Taiwan’s fears aren’t surprising. Though Mr. Biden has stated on several occasions that the U.S. would come to the island’s defense, his administration’s policies have failed to reassure Taiwan. In 2021, the U.S. withdrew its military forces from Afghanistan, leading to the quick collapse of the Afghan government and Taliban victory. A year later, Mr. Biden ruled out sending U.S. troops to Ukraine, raising anxieties in Taiwan.

Meantime, China’s Xi Jinping has explicitly warned that he “will never promise to give up the use of force ” and that he reserves “the option to take all necessary measures” to seize Taiwan. Over the past several months, Beijing’s military has ramped up pressure around Taiwan. China’s air force now routinely flies into Taiwan’s air defense zone and sends fighter aircraft across the Taiwan Strait’s median line, which had served as an unofficial barrier. China also routinely sends drones near or over Taiwan’s islands in the South China Sea, such as Kinmen and Matsu.
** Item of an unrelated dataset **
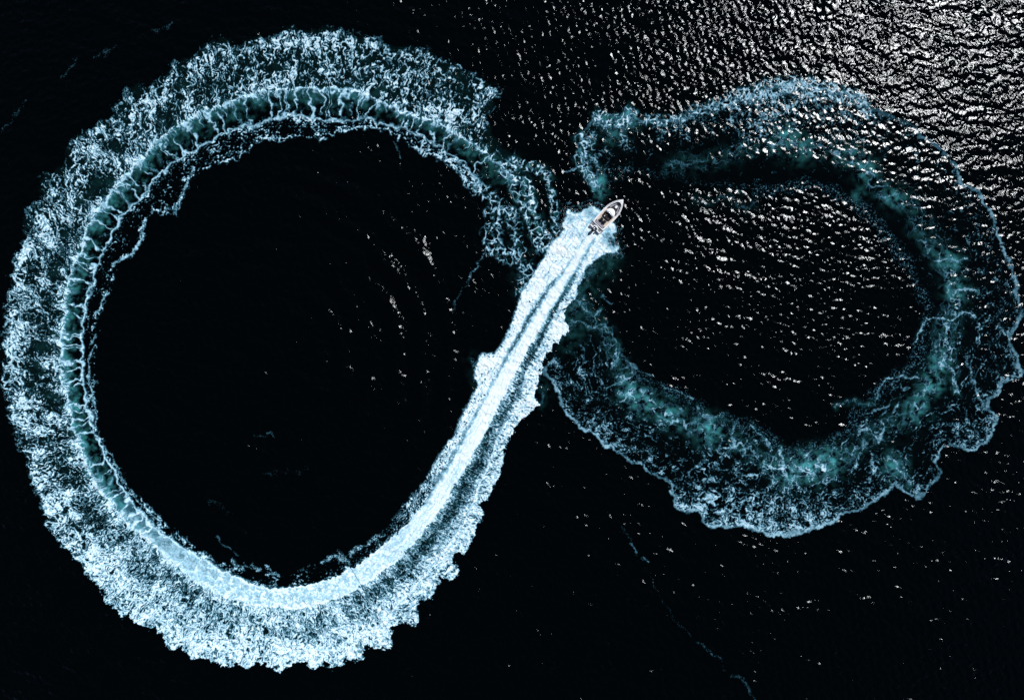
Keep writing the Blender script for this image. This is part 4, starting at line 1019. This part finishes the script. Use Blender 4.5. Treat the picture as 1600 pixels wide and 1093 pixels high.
def make_person(loc, label, cloth, cap, steer, turn=0.0):
    """seated, facing +x; local origin on the seat under the hips"""
    root = bpy.data.objects.new('person', None); COLL.objects.link(root); tag(root, label, 'person', 'people seated in the motorboat')
    root.matrix_world = BOATM @ Matrix.Translation(loc) @ Matrix.Rotation(turn, 4, 'Z')
    # one body: pelvis, torso, arms, legs grown as joined volumes and fused by a remesh
    bm = bmesh.new()
    lathe_path(bm, [((0, 0, .0), .10, .14), ((0, 0, .05), .14, .18), ((.0, 0, .16), .125, .165), ((.0, 0, .30), .115, .17), ((.01, 0, .42), .12, .195), ((.015, 0, .50), .10, .20), ((.01, 0, .55), .07, .14), ((.01, 0, .59), .055, .065)])
    for sgn in (1, -1):
        limb(bm, [(.0, sgn * .09, .075), (.20, sgn * .11, .085), (.42, sgn * .13, .085), (.47, sgn * .13, .05), (.46, sgn * .13, -.15), (.43, sgn * .13, -.38)], (.092, .088, .068, .062, .056, .042))
        sh = (.01, sgn * .215, .50)
        if steer: el, wr = (.17, sgn * .27, .30), (.42, sgn * .15, .26)
        else: el, wr = ((.06, sgn * .29, .24), (.28, sgn * .17, .12))
        limb(bm, [(0, sgn * .13, .51), sh, tuple((np.array(sh) * .5 + np.array(el) * .5)), el, tuple((np.array(el) * .45 + np.array(wr) * .55)), wr], (.062, .066, .054, .046, .040, .030))
    body = new_obj('body', bm, cloth, root)
    rm = body.modifiers.new('fuse', 'REMESH'); rm.mode = 'VOXEL'; rm.voxel_size = .022; rm.use_smooth_shade = True
    sm = body.modifiers.new('smooth', 'SMOOTH'); sm.factor = .5; sm.iterations = 3
    # head and neck
    bm = bmesh.new()
    lathe_path(bm, [((.012, 0, .56), .05, .052), ((.016, 0, .64), .052, .054), ((.045, 0, .655), .070, .058), ((.045, 0, .69), .088, .070), ((.035, 0, .74), .098, .077), ((.025, 0, .79), .098, .076), ((.015, 0, .835), .080, .064), ((.010, 0, .86), .045, .04)], 16)
    add_tube(bm, [(.125, 0, .765), (.150, 0, .735), (.128, 0, .722)], [.010, .016, .010], 6)
    for sgn in (1, -1): add_box(bm, (.02, sgn * .083, .745), (.045, .016, .06))
    head = new_obj('head', bm, M_SKIN, root, sub=1)
    for sgn in (1, -1):
        bm = bmesh.new(); bmesh.ops.create_uvsphere(bm, u_segments=8, v_segments=6, radius=.012, matrix=Matrix.Translation((.118, sgn * .032, .765))); new_obj('eye', bm, M_HAIR, head)
    bm = bmesh.new(); add_box(bm, (.121, 0, .69), (.012, .045, .008)); new_obj('mouth', bm, M_HAIR, head)
    bm = bmesh.new()
    if cap:
        lathe_path(bm, [((.022, 0, .785), .108, .087), ((.018, 0, .83), .100, .080), ((.012, 0, .865), .075, .060), ((.01, 0, .882), .025, .02)], 16)
        add_box(bm, (.155, 0, .79), (.10, .13, .014), 0, .12); new_obj('cap', bm, M_CAP, head, bevel=.006)
    else:
        lathe_path(bm, [((-.015, 0, .70), .085, .082), ((-.008, 0, .76), .100, .088), ((.008, 0, .82), .100, .082), ((.008, 0, .865), .070, .058), ((.006, 0, .882), .025, .02)], 16); new_obj('hair', bm, M_HAIR, head)
    # hands: palm, four fingers, thumb, closing on the wheel or resting on the thigh
    for sgn in (1, -1):
        w0 = Vector((.42, sgn * .15, .26)) if steer else Vector((.28, sgn * .17, .12))
        bm = bmesh.new(); fd_ = Vector((.9, 0, .15 if steer else -.1)).normalized(); sd_ = Vector((0, 1, 0)); up = fd_.cross(sd_)
        add_tube(bm, [w0, w0 + fd_ * .04, w0 + fd_ * .09], [.026, .036, .034], 8)
        for k, ln in enumerate((.062, .074, .070, .054)):
            b0 = w0 + fd_ * .085 + sd_ * (.027 - .018 * k)
            add_tube(bm, [b0, b0 + fd_ * ln * .45 + up * (-.006), b0 + fd_ * ln * .75 + up * .02 * (-1 if not steer else 1), b0 + fd_ * ln * (.72 if steer else .98) + up * .03 * (-1 if not steer else 1)], [.009, .009, .008, .007], 6)
        tb = w0 + fd_ * .03 - sd_ * sgn * .028
        add_tube(bm, [tb, tb + fd_ * .03 - sd_ * sgn * .022, tb + fd_ * .06 - sd_ * sgn * .022], [.012, .011, .009], 6)
        new_obj('hand', bm, M_SKIN, root)
        bm = bmesh.new(); add_box(bm, (.49, sgn * .13, -.43), (.25, .09, .09)); new_obj('shoe', bm, M_SHOE, root, smooth=False, bevel=.03)
    return root
make_person((2.20, .31, .925), 'person in black clothes and pale cap steering, left of the companion', M_CLOTH, True, True)
make_person((2.16, -.29, .925), 'bareheaded person in dark clothes beside the one wearing a pale cap', M_CLOTH2, False, False, .1)

# ---------------------------------------------------------------- droplets thrown up beside the hull
rnd = random.Random(5); bm = bmesh.new()
def drop(x, y, z, r):
    vs = [bm.verts.new((x + r * a, y + r * b, z + r * c)) for a, b, c in ((1, 0, 0), (-1, 0, 0), (0, 1, 0), (0, -1, 0), (0, 0, 1), (0, 0, -1))]
    for a in (0, 1):
        for b in (2, 3):
            for c in (4, 5):
                bm.faces.new((vs[a], vs[b], vs[c]))
RIMS = [[(936,325),(924,320),(914,322),(906,326),(899,330),(893,328),(886,323),(881,330),(881,340),(878,347),(874,354),(878,360),(870,370),(858,380)],
        [(958,346),(963,352),(966,360),(962,368),(963,378),(969,388),(968,397),(955,399)]]
for line_ in RIMS:
    c_ = spline(line_, 10)
    for i in range(len(c_) * 2):
        p_ = c_[rnd.randrange(len(c_))]; off = rnd.gauss(0, 2.2)
        a_ = rnd.random() * 6.283
        drop((p_[0] + off * math.cos(a_) - 800) / 10, (546.5 - p_[1] - off * math.sin(a_)) / 10, .15 + abs(rnd.gauss(0, .22)), rnd.uniform(.01, .026))
m_drop = plain('white spray water', (.85, .92, .95), .5, .3)
spray = new_obj('spray_droplets', bm, m_drop, None, smooth=False)
tag(spray, 'white water droplets flung up round the hull of the boat', kind='stuff')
According to Taiwan officials, abandoning Ukraine would reinforce Mr. Xi’s view that the U.S. is a declining power. To exploit these sentiments, the Chinese Communist Party is already running aggressive disinformation operations on the island. In one campaign, analyzed by the U.S. cybersecurity company Mandiant, Chinese government-linked outlets published articles on more than 72 fake-news sites claiming that America would abandon Taiwan following a potential invasion.

It’s a false dichotomy to argue that the U.S. needs to choose between China and Russia. Both are authoritarian regimes cooperating on two major axes. Beijing and Moscow have deepened their military, economic and diplomatic ties since Russia’s invasion of Ukraine. In July the two regimes conducted joint naval exercises in the Sea of Japan, and a few months ago they conducted another naval operation off the coast of Alaska.
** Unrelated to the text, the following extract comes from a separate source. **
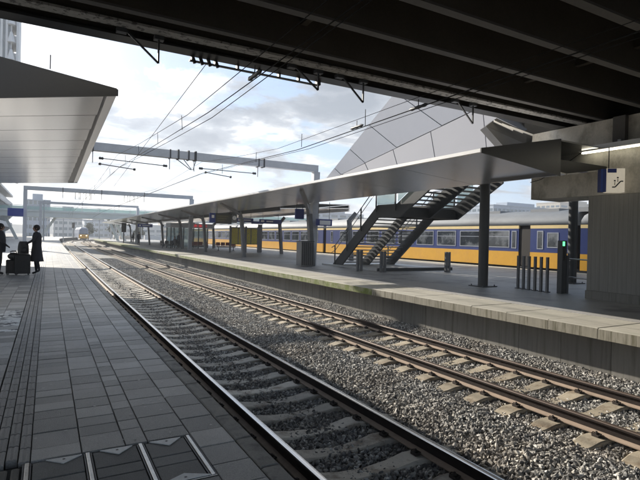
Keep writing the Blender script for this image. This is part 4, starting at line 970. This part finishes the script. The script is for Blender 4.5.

The U.S. can’t afford to dither. It should develop a two-front strategy that works with allies and partners—including Taiwan and Ukraine—to counter China and Russia. These fronts require different weapons packages, training programs and defense postures for very different wars. The Indo-Pacific is mostly an air-sea battle, while Europe is primarily an air-land conflict.

American allies and enemies alike see Ukraine as a test of Western resolve. A long-term commitment that weakens Russia and helps Ukraine stand up to tyranny will strengthen deterrence in Asia and reassure Taiwan, Japan, South Korea and Australia that America is still a dominant world power and trusted partner.

Mr. Jones is senior vice president and director of the International Security Program at the Center for Strategic and International Studies, as well as author most recently of “Three Dangerous Men: Russia, China, Iran and the Rise of Irregular Warfare.”